Sendikanın kapısının açılmasıyla ilgili bilgi ulaşır ulaşmaz, bulunduğumuz noktalardan hesap sormak için hareket ettik. Sendikanın önüne ilk ulaşan az sayıda arkadaşımızı gören bu çakallar, bunun üzerine daha önce yaptıkları gibi arkadaşımızı taciz etmeye ve saldırı için zemin yaratmaya çalıştılar. Ancak kısa süre sonra diğer arkadaşlarımız da sendikanın önüne ulaşınca durum değişti.

Öfkeliydik ama yine de olası bir provokasyona karşı soğukkanlıydık. Buna rağmen ilk saldırı ağa takımından geldi. Tacizkar ve provokatif tavırlar içerisine girdiler, küfürler etmeye kalktılar. Bunun üzerine üzerlerine yürüdük. Bu sırada içeride bir kısmı sendika yöneticisi, diğer bir kısmı ise işçi dahi olmayan Budak ve diğer yöneticilerin yakın akrabalarından oluşan beysbol sopalı bir güruh üzerimize saldırdı. Bu sopalı saldırıya karşı koyduk. Üzerlerine yürüdük ve bize saldırmaya kalkanlar yaptıklarının bedelini ödedi. İşçi sınıfına ihanet eden bir kısmı tescilli yöneticiden hesap sorduk.

Bu sırada orada olan Kazım Doğan ilk kaçanlardan oldu. Rıdvan Budak ise ortalarda yoktu. Beysbol sopalarından cesaret aldıkları anlaşılan güruh hem sopalarını, hem de yaralı arkadaşlarını yerde bırakıp içeriye kaçtılar. Üzerlerine de kapıyı kapattılar. Böylelikle bu ihanet şebekesinin korkak olduğu kadar, namert olduklarını bir kez daha gördük.
Hesap sorma eylemimiz karşısında kapana sıkışmış bir fare gibi davranan ihanet çetesinin yaptığı ilk iş ise, polisi aramak oldu. Rıdvan ağa da ancak polis geldikten sonra ortaya çıkabildi. Ancak çağırmamıza rağmen dışarı çıkmaya cesaret edemedi.

Bunca zaman içerisinde ve kendisi için köpeklik yaparak üzerimize gönderdiği adamları yerde yatarken, üstelik defalarca çağırmamıza rağmen dışarı çıkma cesareti gösteremeyen Budak, ancak polis korumasında ve saatler sonra kapıya çıkıp kuyruğunu dik tutmaya çalıştı. Burada da “delikanlıyım” demeye kalkınca tepkimiz karşısında yeniden içeriye kaçtı.

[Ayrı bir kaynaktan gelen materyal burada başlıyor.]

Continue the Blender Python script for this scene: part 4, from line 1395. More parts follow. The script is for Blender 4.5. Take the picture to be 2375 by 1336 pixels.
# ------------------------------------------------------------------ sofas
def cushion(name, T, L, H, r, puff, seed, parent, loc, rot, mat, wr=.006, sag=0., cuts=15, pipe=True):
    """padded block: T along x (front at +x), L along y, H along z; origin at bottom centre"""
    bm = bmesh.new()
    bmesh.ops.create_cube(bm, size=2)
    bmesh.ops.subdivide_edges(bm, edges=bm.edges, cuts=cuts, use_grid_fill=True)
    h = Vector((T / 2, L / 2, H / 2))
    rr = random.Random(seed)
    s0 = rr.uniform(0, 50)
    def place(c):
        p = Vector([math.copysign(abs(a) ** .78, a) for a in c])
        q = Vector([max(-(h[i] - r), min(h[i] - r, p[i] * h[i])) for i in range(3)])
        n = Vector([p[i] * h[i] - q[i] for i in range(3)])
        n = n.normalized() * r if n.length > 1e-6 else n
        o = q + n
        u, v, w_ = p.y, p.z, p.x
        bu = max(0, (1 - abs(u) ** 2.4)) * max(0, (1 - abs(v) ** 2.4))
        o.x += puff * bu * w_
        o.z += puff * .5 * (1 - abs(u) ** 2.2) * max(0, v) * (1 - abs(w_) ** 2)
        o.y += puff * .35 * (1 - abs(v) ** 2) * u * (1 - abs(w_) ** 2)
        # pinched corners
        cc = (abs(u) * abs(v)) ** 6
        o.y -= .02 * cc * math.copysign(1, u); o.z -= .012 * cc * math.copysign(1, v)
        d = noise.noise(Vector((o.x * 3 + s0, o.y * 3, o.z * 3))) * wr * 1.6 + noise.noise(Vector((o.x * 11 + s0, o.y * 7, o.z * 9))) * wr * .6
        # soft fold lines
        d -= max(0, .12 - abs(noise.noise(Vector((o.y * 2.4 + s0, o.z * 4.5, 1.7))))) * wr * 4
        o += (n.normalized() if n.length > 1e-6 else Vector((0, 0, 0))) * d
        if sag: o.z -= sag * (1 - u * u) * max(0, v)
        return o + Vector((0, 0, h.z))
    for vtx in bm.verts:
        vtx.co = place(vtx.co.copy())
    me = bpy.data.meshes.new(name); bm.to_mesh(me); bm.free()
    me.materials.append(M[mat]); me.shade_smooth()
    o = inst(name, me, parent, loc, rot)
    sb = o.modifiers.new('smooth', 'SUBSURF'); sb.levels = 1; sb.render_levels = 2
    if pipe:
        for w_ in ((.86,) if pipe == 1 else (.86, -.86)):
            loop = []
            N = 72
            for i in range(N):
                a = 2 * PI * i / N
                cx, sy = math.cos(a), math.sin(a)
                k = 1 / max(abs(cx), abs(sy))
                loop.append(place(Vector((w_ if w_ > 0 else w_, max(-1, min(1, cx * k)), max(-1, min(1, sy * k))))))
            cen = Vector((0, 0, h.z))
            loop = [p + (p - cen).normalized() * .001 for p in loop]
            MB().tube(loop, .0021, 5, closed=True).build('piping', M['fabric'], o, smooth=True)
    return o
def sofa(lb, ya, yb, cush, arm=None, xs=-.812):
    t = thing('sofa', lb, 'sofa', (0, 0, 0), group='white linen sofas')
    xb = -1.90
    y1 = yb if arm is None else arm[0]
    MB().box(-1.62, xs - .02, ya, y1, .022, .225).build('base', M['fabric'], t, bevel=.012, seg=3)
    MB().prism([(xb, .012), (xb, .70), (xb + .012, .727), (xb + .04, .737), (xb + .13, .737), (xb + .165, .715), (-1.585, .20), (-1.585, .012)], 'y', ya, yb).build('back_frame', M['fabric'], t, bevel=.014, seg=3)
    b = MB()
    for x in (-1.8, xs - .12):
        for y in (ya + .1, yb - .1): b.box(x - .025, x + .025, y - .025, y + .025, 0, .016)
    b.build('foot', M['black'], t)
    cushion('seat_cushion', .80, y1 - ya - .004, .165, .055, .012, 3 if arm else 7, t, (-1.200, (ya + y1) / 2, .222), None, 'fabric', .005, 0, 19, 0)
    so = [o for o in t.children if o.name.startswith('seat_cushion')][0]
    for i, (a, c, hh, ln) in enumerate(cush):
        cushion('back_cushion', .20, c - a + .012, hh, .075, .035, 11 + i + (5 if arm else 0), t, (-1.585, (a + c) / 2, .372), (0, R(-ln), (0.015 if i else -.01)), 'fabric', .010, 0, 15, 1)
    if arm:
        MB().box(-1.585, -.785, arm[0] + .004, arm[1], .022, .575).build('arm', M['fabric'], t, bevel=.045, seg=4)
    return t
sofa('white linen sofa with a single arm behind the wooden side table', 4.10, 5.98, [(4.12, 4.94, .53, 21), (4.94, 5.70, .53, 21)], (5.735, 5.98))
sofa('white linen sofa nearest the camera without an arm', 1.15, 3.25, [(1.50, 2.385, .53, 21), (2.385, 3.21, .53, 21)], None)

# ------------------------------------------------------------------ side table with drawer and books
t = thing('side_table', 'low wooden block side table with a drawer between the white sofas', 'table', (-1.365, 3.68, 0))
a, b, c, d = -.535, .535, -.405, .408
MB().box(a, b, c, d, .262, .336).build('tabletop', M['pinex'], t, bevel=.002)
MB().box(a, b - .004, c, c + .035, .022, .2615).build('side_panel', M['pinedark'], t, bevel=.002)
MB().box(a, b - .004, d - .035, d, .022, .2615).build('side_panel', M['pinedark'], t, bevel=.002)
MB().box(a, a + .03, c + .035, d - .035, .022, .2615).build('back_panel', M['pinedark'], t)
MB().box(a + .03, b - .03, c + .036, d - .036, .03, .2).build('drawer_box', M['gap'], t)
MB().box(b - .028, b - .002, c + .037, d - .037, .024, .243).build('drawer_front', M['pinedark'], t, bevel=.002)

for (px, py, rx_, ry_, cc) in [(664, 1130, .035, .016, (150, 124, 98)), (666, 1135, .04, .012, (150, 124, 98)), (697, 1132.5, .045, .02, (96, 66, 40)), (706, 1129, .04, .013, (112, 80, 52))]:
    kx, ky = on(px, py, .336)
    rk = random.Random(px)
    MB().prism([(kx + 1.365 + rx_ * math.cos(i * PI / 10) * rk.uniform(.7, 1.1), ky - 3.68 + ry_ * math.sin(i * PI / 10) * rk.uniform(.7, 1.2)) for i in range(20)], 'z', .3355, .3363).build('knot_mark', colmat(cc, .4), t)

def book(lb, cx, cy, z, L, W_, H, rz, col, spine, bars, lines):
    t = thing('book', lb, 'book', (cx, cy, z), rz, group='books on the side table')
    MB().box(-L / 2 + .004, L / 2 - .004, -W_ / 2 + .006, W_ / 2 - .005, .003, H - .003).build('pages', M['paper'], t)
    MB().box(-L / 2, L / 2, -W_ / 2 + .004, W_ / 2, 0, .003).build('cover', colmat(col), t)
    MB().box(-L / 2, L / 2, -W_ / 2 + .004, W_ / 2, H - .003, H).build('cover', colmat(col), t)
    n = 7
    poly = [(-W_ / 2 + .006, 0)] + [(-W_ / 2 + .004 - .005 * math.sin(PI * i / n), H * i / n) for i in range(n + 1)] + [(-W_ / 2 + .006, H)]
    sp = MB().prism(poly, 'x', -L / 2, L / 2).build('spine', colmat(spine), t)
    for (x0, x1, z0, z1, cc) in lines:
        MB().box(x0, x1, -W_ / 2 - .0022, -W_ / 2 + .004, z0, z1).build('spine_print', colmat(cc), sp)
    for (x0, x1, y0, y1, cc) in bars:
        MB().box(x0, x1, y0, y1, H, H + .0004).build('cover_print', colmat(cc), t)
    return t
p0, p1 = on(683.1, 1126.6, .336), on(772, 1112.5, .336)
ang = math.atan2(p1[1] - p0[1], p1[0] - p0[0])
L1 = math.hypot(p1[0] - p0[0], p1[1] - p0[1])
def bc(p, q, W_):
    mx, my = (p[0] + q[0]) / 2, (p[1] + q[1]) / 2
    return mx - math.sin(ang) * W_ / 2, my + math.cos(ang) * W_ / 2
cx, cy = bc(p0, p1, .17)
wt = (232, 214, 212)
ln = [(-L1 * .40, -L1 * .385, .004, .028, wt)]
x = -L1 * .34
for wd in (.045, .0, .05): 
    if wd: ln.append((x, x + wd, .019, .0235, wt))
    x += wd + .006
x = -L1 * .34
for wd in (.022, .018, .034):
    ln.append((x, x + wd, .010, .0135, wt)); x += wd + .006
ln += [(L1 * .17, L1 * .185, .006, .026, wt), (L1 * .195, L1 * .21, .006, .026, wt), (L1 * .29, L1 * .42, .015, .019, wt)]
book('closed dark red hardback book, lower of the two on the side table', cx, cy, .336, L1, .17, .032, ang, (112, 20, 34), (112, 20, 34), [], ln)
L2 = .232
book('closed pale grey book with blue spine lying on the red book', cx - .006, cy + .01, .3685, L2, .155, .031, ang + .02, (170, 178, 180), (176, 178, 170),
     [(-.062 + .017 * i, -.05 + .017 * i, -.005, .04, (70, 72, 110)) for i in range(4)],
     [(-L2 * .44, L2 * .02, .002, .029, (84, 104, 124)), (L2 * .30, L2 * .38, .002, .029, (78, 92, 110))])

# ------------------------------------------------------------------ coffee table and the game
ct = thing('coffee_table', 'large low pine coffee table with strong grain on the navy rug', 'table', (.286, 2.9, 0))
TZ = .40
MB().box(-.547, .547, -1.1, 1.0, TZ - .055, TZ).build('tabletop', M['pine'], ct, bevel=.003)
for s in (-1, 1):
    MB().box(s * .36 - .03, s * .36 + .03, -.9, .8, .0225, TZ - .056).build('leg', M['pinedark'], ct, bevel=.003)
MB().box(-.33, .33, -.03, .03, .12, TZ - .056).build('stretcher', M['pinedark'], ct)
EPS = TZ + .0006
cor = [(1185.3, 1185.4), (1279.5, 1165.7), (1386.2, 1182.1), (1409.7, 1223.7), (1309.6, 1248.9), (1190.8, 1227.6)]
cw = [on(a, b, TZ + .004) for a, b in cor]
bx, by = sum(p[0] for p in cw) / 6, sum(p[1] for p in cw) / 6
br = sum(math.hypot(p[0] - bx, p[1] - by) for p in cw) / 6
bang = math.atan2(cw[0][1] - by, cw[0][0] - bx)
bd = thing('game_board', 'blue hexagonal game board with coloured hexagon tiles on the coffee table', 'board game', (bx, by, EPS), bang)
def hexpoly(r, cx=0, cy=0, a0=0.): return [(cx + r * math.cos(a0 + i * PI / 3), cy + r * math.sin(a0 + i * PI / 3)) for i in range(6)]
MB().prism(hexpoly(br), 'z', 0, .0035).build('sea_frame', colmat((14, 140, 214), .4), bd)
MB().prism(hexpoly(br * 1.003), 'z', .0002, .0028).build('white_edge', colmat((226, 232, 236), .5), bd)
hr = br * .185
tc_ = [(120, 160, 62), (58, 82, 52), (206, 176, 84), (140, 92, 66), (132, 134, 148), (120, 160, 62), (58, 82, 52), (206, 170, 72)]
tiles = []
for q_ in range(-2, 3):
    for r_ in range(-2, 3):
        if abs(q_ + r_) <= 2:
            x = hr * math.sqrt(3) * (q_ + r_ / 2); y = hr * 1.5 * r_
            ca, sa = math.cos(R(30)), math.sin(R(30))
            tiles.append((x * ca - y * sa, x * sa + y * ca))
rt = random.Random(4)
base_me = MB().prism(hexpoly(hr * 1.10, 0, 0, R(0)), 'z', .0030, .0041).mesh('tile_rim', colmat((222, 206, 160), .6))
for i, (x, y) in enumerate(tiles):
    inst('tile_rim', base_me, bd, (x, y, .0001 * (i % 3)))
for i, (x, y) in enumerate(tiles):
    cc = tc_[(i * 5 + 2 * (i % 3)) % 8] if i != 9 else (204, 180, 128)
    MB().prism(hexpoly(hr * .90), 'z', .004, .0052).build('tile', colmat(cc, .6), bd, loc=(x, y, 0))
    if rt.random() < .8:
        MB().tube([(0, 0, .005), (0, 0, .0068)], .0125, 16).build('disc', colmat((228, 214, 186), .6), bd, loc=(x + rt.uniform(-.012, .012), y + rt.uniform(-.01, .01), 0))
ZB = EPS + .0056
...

İşte böylelikle hep söylediğimiz gibi bu ihanet takımından hesap sormaya kararlıyız. Bugün bunun için ilk adımı attık, ilk tokatı vurduk. Ama burada bırakmayacağız.

Kim ne yaparsa yapsın, biz bu direnişin en önünde yürüyen işçiler, üç-beş kuruş için onların kapısında dilenecek değiliz, olmayacağız da. Direnişin ve işçi sınıfının onurunu hep yukarıda tutarak mücadelemizi sürdüreceğiz. Rıdvan Budak ve ihanet şebekesine bir daha o koltuklarda rahat yüzü göstermeyeceğiz.

Çemen’den Castleblair’e kadar bu ihanet şebekesi tarafından hançerlenmiş sayısız işçi kardeşimizin içi rahat olsun.

Budaklar’dan, Doğanlar’dan, Subaşılar’dan yaptıklarının hesabını sorduk, sormaya da devam edeceğiz!